## Begin

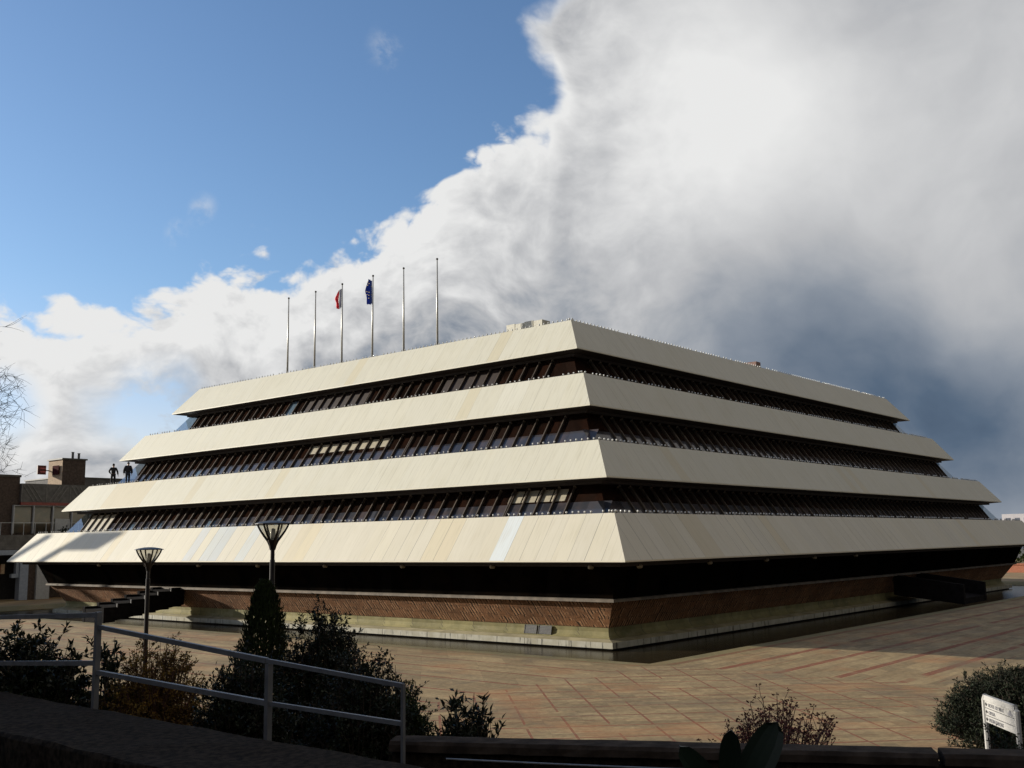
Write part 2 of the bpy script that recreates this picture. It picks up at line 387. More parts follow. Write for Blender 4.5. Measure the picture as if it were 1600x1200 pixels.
    puff=m.math('MAXIMUM',blob(57.0,18.3,1.1),m.math('MAXIMUM',blob(54.0,17.9,1.0),m.math('MAXIMUM',blob(58.2,17.0,1.0),m.math('MULTIPLY',blob(47.0,26.0,1.6),.7))))
    pm=m.math('MULTIPLY',puff,m.ss(n2,.46,.70)); mask=m.math('MAXIMUM',mask,m.math('MULTIPLY',pm,.42))
    # brightness of the cloud
    sn=m.n.new('ShaderNodeVectorMath'); sn.operation='ADD'; m.link(ps,sn.inputs[0]); sn.inputs[1].default_value=(SUN+Vector((0,0,.9))).normalized()*.022
    n1b=m.noise(sn.outputs[0],9.0,6,.58)
    bl1b=billow(sn.outputs[0],13.0,2); bl2b=billow(sn.outputs[0],34.0,3)
    relief=m.math('ADD',m.math('MULTIPLY',m.math('SUBTRACT',n1,n1b),1.0),m.math('ADD',m.math('MULTIPLY',m.math('SUBTRACT',bl1,bl1b),.22),m.math('MULTIPLY',m.math('SUBTRACT',bl2,bl2b),.10)))
    edge=m.ss(depthn,0.0,8.0,1.0,0.0)
    b=m.math('ADD',.55,m.math('MULTIPLY',edge,.36))
    big=m.noise(p,4.2,5,.55)
    B=[(29,23.5,12,.29),(33,17.5,9,.12),(24,22,9,.14),(15,23,10,.09),(15,15,8,.06),(27,10.5,9,-.19),(21,10,8.5,-.17),(17,5.5,8.5,-.20),(12,3,9,-.20),(24,5,9,-.16),(44,14,6,.14),(33.5,13.5,7,-.04),(50.9,11,4,-.04),(57.6,10.2,4,.10),(64,9,5,.16),(64,5,4,.20),(46,10.5,7,-.10),(38,11,6,-.08),(53,12,4,.12),(48,16,5,.08),(58,13.5,5,.14)]
    for a,e,r,k in B: b=m.math('ADD',b,m.math('MULTIPLY',blob(a,e,r),k))
    behind=m.ss(az,-25.0,14.0,1.0,0.0)  # unseen clouds behind the view, darkened to lower the ambient light
    b=m.math('SUBTRACT',b,m.math('MULTIPLY',behind,m.math('ADD',BACKDARK,m.ss(el,8.0,38.0,.46,0.0))))
    leftness=m.ss(az,24.0,50.0,.14,1.7)
    b=m.math('ADD',b,m.math('MULTIPLY',relief,leftness))
    b=m.math('ADD',b,m.math('MULTIPLY',m.math('SUBTRACT',big,.5),m.ss(az,18.0,40.0,.46,.42)))
    b=m.math('MAXIMUM',m.math('MINIMUM',b,.93),m.ss(az,-10.0,12.0,.0,.10))
    cr2=m.n.new('ShaderNodeValToRGB'); e2=cr2.color_ramp.elements
    for i,(pp,c) in enumerate([(0.0,(.045,.075,.13)),(.16,(.11,.16,.235)),(.36,(.29,.33,.39)),(.58,(.56,.57,.59)),(.78,(.78,.785,.79)),(1.0,(1.0,1.0,.99))]):
        q=e2[i] if i<2 else e2.new(pp)
        q.position=pp; q.color=(*c,1)
    m.link(b,cr2.inputs[0])
    hsv=m.n.new('ShaderNodeMix'); hsv.data_type='RGBA'; hsv.blend_type='MULTIPLY'; hsv.inputs[0].default_value=1; m.link(sky.outputs[0],hsv.inputs[6]); m.link(m.mix(m.ss(el,3.0,15.0),(1.02,.93,1.12),SKYTINT),hsv.inputs[7])
    m.link(hsv.outputs[2],bg.inputs[0]); bg.inputs[1].default_value=SKYSTR
    warm=m.mix(m.math('MULTIPLY',behind,1.0),(1,1,1),(1.22,1.02,.80)); bg2=m.n.new('ShaderNodeBackground'); m.link(m.mix(1.0,cr2.outputs[0],warm,'MULTIPLY'),bg2.inputs[0]); bg2.inputs[1].default_value=CLOUDSTR  # the unseen clouds are also tinted warm to warm the fill light
    mx=m.n.new('ShaderNodeMixShader'); m.link(mask,mx.inputs[0]); m.link(bg.outputs[0],mx.inputs[1]); m.link(bg2.outputs[0],mx.inputs[2]); m.link(mx.outputs[0],out.inputs[0])
SKYTINT=(.8,.95,1.15); SKYSTR=.10; CLOUDSTR=.62; BACKDARK=.08
build_world()
vs=scene.view_settings; vs.view_transform='Standard'; vs.look='None'; vs.exposure=.50; vs.gamma=1.0; vs.use_curve_mapping=False
scene.display_settings.display_device='sRGB'
scene.render.engine='CYCLES'; scene.cycles.max_bounces=8; scene.cycles.transparent_max_bounces=12
scene.cycles.sample_clamp_indirect=6.0

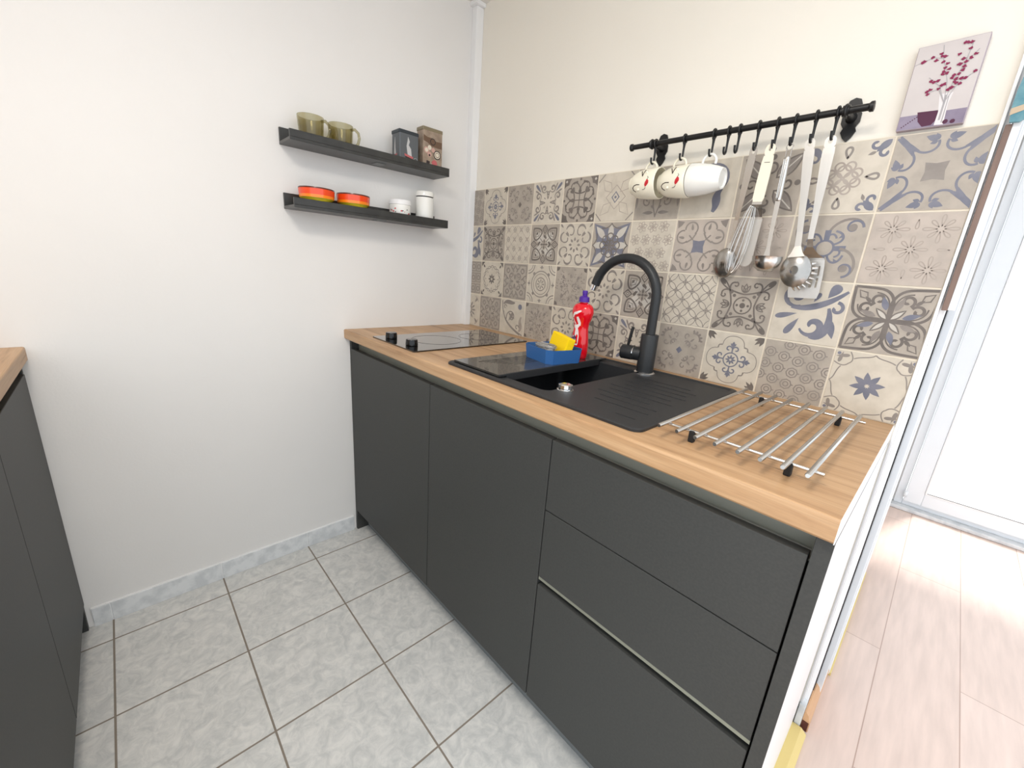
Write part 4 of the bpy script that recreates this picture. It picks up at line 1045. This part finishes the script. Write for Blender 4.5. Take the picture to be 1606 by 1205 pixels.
def hook():
    t = thing('rail_hook', 'black S-shaped hook', 'hook', (0,RY,RZ), 'black hooks on the utensil rail')
    k = MB(); k.torus((0,RY,RZ), .0098, .0026, ax=(1,0,0), n=24, m=8)
    pts = [(0,RY-.0015,RZ-.0085),(0,RY,RZ-.014),(0,RY,RZ-.024),(0,RY,RZ-.045)]
    for i in range(1, 10):
        a = math.radians(180*i/9); pts.append((0, RY-.0075+.0075*math.cos(a), RZ-.045-.0085*math.sin(a)))
    pts.append((0,RY-.0158,RZ-.039))
    rs = [.0052,.0036,.0028,.0026]+[.0025]*9+[.0029]
    k.tube(pts, rs, 10); k.build('hook_shape', 'black', t, smooth=True); return t
HX = [(.924,'black hook holding the leftmost cream cup'),(1.009,'black hook holding the middle cream cup'),(1.087,'black hook holding the plain white cup'),
      (1.123,'empty black hook, the left one of the two without anything on them'),(1.149,'empty black hook next to the one holding the steel spoon'),
      (1.192,'black hook holding the long steel serving spoon'),(1.232,'black hook holding the offset spatula and the whisk'),
      (1.268,'black hook holding the steel ladle'),(1.307,'black hook holding the spaghetti server'),(1.345,'black hook holding the slotted turner')]
h0 = hook()
for i, (x, lb) in enumerate(HX):
    h = h0 if i == 0 else copy_tree(h0)
    h.location.x = x; h['label'] = lb
HZ = RZ-.0535+.0018      # inside of the hook's bend (top surface of the wire)
HYc = RY-.0075

# ------------------------------------------------------------------ cups on the rail
def cup(name, label, x0, x1, hookx, china, face, zc, base_left, R0=.0415, tilt=0, y0=-.0655):
    cxm = (x0+x1)/2; Lc = x1-x0
    t = thing(name, label, 'cup', (hookx, y0, HZ), 'cups hanging from the rail' )
    k = MB()
    rb = .025
    prof = [(0,.003),(rb-.004,.003),(rb-.003,0),(rb,0),(rb+.001,.004),(.0335,.014),(.0385,.030),(R0,.055),(R0+.0005,Lc-.002),(R0-.001,Lc),(R0-.0028,Lc-.001),(R0-.003,.055),(.034,.030),(.028,.014),(0,.009)] if face else \
           [(0,.004),(rb-.005,.004),(rb-.003,0),(rb,0),(rb+.0015,.004),(.0305,.016),(.0355,.035),(R0-.002,.062),(R0,Lc-.002),(R0-.001,Lc),(R0-.0028,Lc-.001),(R0-.005,.062),(.032,.035),(.026,.016),(0,.010)]
    k.lathe(prof, (0,0,0), 44, axis='X'); c = k
    if not base_left:
        bmesh.ops.scale(k.bm, verts=k.bm.verts, vec=(-1,1,1)); bmesh.ops.translate(k.bm, verts=k.bm.verts, vec=(Lc,0,0))
    bmesh.ops.translate(k.bm, verts=k.bm.verts, vec=(-Lc/2,0,0))
    T = Matrix.Translation((cxm,y0,zc)) @ Matrix.Rotation(math.radians(tilt),4,'Y')
    bmesh.ops.transform(k.bm, verts=k.bm.verts, matrix=T); k.build('cup_body', china, t, smooth=True)
    # ear handle through the hook
    k = MB(); hl = (hookx-cxm); inv = T.inverted(); top = (inv @ V((hookx,y0,HZ+.0030))).z
    pts = []
    for i in range(0, 17):
        a = math.radians(-20+220*i/16); pts.append(V((hl+.0175*math.cos(a), 0, top-.019+.019*math.sin(a))))
    rbase = lambda xx: .034 if abs(xx) < .03 else .03
    pts = [V((hl+.0165,0,.036 if (hl > 0) == base_left or not face else .033))]+pts[2:-2]+[V((hl-.0165,0,.033))]
    k.tube([T @ p for p in pts], .0032, 10); k.build('handle', china, t, smooth=True)
    if face:
        def on(tx, ang, e=.0004):   # tx axial 0..Lc from base
            rr = R0
            for (ra_,ta),(rb_,tb) in zip(prof[4:9], prof[5:9]):
                if ta <= tx <= tb: rr = ra_+(rb_-ra_)*(tx-ta)/(tb-ta); break
            a = math.radians(ang); x = tx-Lc/2 if base_left else Lc/2-tx
            return T @ V((x, -(rr+e)*math.cos(a), (rr+e)*math.sin(a)))
        k = MB()
        def ln(p, r_=.0006, mi=0): k.tube([on(a_, b_) for a_, b_ in p], r_, 5, mi)
        ln([(.040,48),(.044,38),(.050,20)], .0013); ln([(.052,50),(.051,36),(.050,22)], .0013)
        ln([(.044,-10),(.034,-9),(.025,-13),(.020,-22),(.023,-32),(.031,-38)], .0012)
        ln([(.067,18),(.070,12),(.067,6)], .0007); ln([(.064,-22),(.060,-28),(.054,-29)], .0007)
        lo = [on(a_, b_, .0006) for a_, b_ in [(.067,8),(.0725,2),(.073,-6),(.068,-15),(.063,-20),(.0605,-12),(.062,-3)]]
        vs = [k.bm.verts.new(p) for p in lo]; cv = k.bm.verts.new(on(.067,-6,.0012))
        for i in range(7): f = k.bm.faces.new((cv,vs[i],vs[(i+1)%7])); f.material_index = 1
        k.build('face_print', ['inkface','inkred'], t)
        k = MB(); c_ = on(.039,-28,0); k.lathe([(.0045,-.002),(.0035,.002),(0,.0035)], (0,0,0), 12, axis='Y')
        bmesh.ops.scale(k.bm, verts=k.bm.verts, vec=(1,-1,1)); bmesh.ops.translate(k.bm, verts=k.bm.verts, vec=c_); k.build('nose_bump', china, t, smooth=True)
        k = MB(); c_ = on(.060,36,0); k.lathe([(.0045,-.002),(.0035,.002),(0,.0035)], (0,0,0), 12, axis='Y')
        bmesh.ops.scale(k.bm, verts=k.bm.verts, vec=(1,-1,1)); bmesh.ops.translate(k.bm, verts=k.bm.verts, vec=c_); k.build('nose_bump', china, t, smooth=True)
    return t
cup('face_cup', 'leftmost hanging cup, cream with a drawn winking face and red mouth', .872, .9605, .924, 'china', True, 1.4445, True)
cup('face_cup', 'middle hanging cup, cream with a drawn winking face, between the two others', .9615, 1.0465, 1.009, 'china', True, 1.4425, True)
cup('white_cup', 'plain white hanging cup, rightmost of the three, foot facing right', 1.048, 1.131, 1.087, 'chinaw', False, 1.4425, False, R0=.0415, tilt=2)

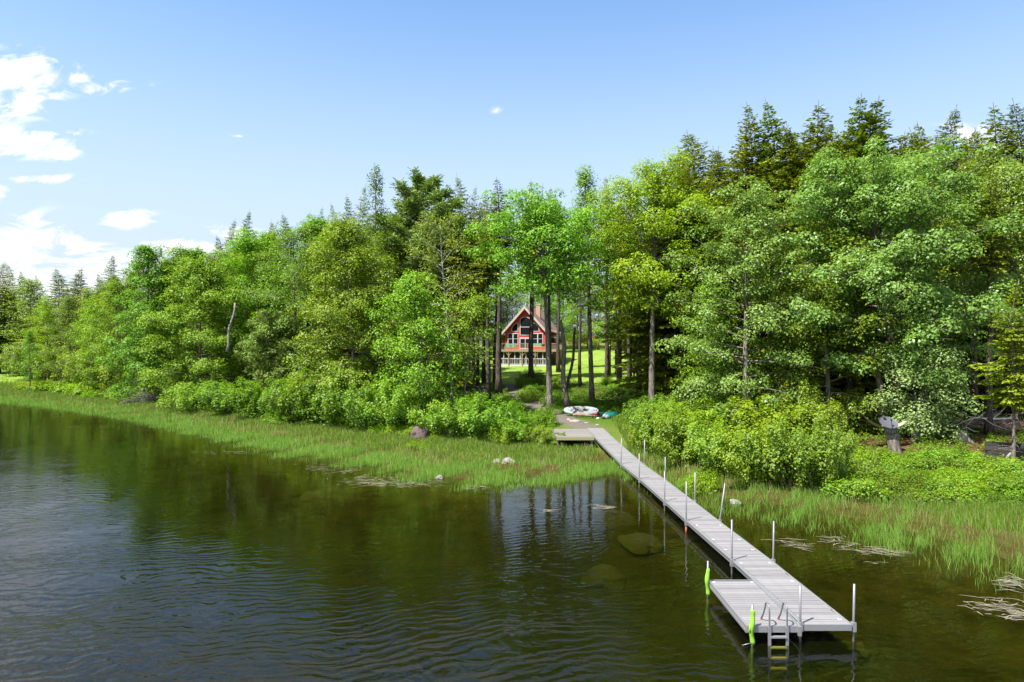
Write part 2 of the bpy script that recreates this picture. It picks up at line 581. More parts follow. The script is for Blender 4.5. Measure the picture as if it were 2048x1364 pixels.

## End

GIVEN REQUEST: Say how many lines have the string "pixels" in them, offering no words beyond the number.

RIGHT ANSWER: 3